'''
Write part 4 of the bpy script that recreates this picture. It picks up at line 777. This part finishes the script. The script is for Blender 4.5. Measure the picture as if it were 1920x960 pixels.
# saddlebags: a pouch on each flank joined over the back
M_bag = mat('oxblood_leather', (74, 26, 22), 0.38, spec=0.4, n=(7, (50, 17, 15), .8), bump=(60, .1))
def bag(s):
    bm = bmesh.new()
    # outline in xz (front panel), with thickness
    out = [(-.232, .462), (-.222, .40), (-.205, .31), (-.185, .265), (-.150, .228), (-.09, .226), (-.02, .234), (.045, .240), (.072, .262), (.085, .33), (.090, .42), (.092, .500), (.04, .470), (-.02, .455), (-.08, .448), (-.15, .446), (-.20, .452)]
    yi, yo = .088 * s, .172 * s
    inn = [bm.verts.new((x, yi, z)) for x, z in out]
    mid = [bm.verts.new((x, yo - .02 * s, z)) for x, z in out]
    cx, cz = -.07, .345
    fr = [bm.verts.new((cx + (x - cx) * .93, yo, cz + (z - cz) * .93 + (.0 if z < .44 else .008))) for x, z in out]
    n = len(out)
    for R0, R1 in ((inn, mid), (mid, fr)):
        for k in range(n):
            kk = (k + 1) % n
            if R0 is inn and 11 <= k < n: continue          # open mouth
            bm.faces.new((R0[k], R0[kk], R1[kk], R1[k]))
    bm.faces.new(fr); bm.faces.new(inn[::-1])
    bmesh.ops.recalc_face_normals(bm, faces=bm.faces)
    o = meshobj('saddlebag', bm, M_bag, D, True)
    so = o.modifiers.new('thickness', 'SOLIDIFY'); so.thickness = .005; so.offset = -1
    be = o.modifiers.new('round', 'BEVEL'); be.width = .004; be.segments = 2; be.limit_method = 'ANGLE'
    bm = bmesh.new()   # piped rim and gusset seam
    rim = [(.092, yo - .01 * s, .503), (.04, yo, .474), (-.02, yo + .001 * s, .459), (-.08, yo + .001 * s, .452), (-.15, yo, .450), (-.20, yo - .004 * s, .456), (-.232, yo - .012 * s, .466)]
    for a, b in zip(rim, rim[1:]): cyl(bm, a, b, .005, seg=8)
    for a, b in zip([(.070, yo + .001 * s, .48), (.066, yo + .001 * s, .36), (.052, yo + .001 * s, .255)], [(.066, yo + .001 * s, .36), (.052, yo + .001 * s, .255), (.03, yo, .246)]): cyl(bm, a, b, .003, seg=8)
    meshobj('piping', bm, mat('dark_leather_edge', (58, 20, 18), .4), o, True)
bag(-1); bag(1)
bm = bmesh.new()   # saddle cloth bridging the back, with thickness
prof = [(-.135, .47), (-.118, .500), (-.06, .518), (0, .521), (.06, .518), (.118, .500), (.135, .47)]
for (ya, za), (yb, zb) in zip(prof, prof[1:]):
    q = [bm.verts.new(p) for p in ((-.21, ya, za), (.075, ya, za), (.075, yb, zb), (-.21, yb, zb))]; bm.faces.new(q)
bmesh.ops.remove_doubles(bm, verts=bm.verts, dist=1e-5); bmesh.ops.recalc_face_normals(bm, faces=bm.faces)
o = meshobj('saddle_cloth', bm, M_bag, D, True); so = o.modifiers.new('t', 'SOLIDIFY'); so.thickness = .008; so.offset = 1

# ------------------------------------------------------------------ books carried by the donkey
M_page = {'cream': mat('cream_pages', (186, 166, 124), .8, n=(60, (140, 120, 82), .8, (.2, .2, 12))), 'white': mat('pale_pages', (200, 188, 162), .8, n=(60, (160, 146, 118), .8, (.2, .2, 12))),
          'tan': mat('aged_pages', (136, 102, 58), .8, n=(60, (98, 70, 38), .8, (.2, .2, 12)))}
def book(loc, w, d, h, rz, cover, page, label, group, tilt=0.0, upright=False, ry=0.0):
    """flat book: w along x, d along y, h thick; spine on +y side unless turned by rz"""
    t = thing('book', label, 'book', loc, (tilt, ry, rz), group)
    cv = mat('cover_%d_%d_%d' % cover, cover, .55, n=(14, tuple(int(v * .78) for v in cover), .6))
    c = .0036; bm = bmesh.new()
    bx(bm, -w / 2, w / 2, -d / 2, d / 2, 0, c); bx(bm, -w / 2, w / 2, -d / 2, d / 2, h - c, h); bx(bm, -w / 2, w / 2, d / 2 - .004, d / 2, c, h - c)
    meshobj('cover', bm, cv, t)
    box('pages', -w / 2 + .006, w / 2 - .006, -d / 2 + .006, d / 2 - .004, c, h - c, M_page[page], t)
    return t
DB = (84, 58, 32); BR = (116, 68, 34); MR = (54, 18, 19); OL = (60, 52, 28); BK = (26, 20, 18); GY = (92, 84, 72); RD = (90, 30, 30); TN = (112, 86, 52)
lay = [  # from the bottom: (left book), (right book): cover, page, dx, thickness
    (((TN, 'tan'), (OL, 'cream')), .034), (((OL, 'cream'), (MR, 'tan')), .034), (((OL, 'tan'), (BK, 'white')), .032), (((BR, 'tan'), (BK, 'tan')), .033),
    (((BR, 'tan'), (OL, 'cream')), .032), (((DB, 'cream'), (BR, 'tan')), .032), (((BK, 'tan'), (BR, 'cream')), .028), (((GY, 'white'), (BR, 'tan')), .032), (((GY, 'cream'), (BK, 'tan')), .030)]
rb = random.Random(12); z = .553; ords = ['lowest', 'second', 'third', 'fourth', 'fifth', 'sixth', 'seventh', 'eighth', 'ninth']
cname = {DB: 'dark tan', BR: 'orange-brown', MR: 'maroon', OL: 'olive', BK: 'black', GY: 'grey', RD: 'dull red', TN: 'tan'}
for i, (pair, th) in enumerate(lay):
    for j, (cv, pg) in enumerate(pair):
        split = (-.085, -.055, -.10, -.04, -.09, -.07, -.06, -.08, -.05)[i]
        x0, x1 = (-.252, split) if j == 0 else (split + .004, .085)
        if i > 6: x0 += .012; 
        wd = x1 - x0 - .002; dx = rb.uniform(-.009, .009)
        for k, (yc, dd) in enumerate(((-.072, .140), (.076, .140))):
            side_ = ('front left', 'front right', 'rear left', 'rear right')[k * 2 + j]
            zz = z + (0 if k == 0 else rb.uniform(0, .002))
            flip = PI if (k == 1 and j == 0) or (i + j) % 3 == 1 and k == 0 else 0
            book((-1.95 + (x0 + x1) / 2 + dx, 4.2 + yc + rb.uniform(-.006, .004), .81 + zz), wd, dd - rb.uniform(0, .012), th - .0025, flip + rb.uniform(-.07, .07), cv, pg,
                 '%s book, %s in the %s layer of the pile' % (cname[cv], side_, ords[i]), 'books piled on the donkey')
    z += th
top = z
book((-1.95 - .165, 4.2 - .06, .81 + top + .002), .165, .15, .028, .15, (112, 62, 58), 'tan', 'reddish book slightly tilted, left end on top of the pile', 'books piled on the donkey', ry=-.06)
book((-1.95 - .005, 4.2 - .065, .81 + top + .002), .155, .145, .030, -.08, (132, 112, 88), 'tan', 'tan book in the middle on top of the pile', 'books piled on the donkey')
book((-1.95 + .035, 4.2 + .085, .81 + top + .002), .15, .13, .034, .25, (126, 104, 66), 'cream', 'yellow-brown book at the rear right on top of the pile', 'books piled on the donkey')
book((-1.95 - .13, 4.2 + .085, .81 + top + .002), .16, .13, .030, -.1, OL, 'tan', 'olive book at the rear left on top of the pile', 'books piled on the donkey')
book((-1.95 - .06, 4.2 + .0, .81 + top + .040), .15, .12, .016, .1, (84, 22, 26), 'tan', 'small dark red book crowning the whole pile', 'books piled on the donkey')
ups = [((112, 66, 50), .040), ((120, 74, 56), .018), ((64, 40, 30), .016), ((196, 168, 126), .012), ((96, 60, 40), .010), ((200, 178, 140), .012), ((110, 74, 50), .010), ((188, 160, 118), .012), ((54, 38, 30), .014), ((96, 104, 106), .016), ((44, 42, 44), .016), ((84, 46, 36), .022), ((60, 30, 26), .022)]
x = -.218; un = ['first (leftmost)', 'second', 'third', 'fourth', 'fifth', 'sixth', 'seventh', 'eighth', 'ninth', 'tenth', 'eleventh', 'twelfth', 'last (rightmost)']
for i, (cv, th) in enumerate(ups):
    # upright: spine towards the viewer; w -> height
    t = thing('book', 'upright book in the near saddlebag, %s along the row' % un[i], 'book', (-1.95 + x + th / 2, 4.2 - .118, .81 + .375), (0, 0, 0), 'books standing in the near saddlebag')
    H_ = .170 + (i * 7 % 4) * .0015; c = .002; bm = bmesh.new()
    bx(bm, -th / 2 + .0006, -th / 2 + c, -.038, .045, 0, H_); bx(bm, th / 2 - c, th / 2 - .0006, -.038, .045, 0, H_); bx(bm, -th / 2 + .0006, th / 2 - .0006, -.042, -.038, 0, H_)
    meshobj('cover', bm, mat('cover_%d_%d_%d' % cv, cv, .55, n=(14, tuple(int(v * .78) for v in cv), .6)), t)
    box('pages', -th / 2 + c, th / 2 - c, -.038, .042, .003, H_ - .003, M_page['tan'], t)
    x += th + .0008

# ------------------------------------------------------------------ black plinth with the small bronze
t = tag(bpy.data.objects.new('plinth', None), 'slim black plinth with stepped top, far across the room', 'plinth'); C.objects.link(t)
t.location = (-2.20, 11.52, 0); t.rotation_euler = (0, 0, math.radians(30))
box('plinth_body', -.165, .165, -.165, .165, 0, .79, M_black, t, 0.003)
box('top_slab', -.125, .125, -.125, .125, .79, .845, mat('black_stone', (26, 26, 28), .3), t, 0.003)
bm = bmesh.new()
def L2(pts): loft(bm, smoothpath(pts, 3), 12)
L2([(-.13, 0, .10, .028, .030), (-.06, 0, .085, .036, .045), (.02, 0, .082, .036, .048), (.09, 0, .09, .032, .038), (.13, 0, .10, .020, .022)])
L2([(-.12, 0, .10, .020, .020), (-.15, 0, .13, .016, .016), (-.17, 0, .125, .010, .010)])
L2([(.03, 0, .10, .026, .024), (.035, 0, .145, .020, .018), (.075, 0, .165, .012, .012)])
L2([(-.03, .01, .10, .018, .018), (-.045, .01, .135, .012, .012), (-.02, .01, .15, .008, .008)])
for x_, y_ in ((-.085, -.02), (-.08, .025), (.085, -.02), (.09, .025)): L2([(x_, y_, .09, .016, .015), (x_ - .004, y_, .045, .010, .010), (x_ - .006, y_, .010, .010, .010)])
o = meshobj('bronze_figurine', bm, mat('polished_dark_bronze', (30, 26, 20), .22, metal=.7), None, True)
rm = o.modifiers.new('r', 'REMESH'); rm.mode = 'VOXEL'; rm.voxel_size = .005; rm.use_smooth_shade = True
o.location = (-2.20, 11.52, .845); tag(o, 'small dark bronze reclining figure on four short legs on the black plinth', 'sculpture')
'''
'''
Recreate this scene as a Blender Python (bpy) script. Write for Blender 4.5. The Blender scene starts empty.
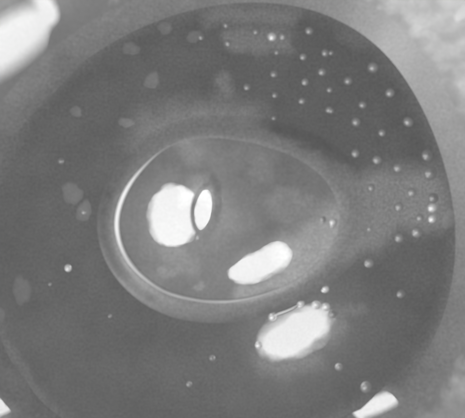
'''
**Problem description**
Read the entries and select each line where the word "Blender" is found.

**Finished task**
Write part 4 of the bpy script that recreates this picture. It picks up at line 777. This part finishes the script. The script is for Blender 4.5. Measure the picture as if it were 1920x960 pixels.
Recreate this scene as a Blender Python (bpy) script. Write for Blender 4.5. The Blender scene starts empty.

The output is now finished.